Appare, pertanto, dubbio che il nuovo regionalismo possa, non seguendo questi criteri, ridurre i divari territoriali e diminuire le diseguaglianze in un Paese in cui la economia del Mezzogiorno vale meno di un quarto di quella complessiva.
Potrebbe, anche, intensificare le disparità esistenti, specialmente se alcune Regioni non fossero in grado di compensare adeguatamente la perdita di fondi centrali con risorse proprie sufficienti. Questo potrebbe accentuare le differenze nella qualità dei servizi offerti e nella capacità di erogare servizi essenziali come la sanità, l’istruzione, l’assistenza sociale, con le regioni più ricche, in grado di investire maggiormente nei servizi sociali e infrastrutture rispetto alle regioni più povere.
Di conseguenza, il Mezzogiorno potrebbe trovarsi in una posizione più vulnerabile, con minori margini di manovra per affrontare emergenze.

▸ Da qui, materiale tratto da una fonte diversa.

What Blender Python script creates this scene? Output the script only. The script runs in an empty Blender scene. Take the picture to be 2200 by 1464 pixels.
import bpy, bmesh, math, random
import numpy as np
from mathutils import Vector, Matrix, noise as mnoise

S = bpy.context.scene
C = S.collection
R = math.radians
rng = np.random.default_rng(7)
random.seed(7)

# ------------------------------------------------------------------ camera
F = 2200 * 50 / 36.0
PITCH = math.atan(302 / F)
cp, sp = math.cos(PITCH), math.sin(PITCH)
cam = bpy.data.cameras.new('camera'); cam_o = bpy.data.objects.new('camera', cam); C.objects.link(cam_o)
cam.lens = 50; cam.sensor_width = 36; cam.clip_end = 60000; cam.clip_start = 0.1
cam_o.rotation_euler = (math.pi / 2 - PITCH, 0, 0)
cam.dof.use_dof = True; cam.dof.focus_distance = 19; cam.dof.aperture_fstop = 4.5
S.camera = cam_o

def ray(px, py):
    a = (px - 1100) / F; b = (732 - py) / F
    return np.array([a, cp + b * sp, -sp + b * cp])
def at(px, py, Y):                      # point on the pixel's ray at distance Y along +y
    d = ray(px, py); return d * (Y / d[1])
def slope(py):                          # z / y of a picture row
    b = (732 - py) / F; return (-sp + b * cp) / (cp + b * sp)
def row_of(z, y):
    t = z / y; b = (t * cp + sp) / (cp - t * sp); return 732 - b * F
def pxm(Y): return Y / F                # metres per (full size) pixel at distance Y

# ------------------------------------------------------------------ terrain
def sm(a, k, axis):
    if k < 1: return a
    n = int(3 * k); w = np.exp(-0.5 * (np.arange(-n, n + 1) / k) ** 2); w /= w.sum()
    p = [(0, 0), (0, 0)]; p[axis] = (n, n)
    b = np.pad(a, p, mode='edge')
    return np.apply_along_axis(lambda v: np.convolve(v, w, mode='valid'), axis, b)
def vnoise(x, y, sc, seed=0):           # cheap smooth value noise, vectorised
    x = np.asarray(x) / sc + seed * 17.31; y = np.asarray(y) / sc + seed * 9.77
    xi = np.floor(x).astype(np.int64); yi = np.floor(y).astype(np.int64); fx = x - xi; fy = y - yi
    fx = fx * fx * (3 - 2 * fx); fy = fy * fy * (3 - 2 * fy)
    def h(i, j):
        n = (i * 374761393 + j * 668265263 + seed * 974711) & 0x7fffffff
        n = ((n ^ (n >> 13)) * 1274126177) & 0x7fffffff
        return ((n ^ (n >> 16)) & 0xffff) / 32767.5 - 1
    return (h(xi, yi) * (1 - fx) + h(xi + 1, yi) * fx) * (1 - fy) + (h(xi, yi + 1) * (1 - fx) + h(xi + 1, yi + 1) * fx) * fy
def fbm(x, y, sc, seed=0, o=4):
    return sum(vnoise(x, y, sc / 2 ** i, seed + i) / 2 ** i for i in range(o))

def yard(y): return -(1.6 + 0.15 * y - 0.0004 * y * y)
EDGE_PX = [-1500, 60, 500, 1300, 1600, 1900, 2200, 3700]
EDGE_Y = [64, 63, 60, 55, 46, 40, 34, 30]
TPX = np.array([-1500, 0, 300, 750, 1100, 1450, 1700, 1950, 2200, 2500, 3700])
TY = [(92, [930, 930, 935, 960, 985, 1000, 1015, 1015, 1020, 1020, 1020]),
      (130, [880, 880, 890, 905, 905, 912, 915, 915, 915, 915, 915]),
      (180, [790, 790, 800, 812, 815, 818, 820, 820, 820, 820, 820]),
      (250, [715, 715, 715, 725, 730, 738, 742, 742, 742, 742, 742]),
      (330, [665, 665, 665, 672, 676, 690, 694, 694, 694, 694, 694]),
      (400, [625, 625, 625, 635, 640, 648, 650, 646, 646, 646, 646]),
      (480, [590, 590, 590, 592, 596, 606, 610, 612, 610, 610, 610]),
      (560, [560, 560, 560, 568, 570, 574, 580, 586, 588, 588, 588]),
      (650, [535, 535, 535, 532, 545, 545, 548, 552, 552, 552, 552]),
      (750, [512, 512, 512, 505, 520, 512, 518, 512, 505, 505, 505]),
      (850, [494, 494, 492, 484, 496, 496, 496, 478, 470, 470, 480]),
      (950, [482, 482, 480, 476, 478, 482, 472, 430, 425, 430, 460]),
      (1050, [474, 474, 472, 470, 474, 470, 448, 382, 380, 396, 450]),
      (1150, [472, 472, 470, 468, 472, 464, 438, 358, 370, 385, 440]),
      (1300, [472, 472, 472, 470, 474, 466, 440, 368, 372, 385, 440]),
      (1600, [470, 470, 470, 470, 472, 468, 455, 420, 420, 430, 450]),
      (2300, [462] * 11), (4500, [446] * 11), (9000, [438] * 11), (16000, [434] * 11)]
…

Rischiando quindi di accumulare ritardi nello sviluppo socio-economico.
In un territorio così diseguale, come sarebbero possibili livelli essenziali delle prestazioni ( Lep ) per ridurre le diseguaglianze senza risorse aggiuntive?
Se le regioni più ricche, quelle che producono più tasse di quanto spendono, decidessero di trattenere una piccola parte delle risorse con cui oggi contribuiscono al bilancio nazionale, si potrebbe mettere a repentaglio non solo l’economia complessiva del Paese ma anche la sua unitarietà.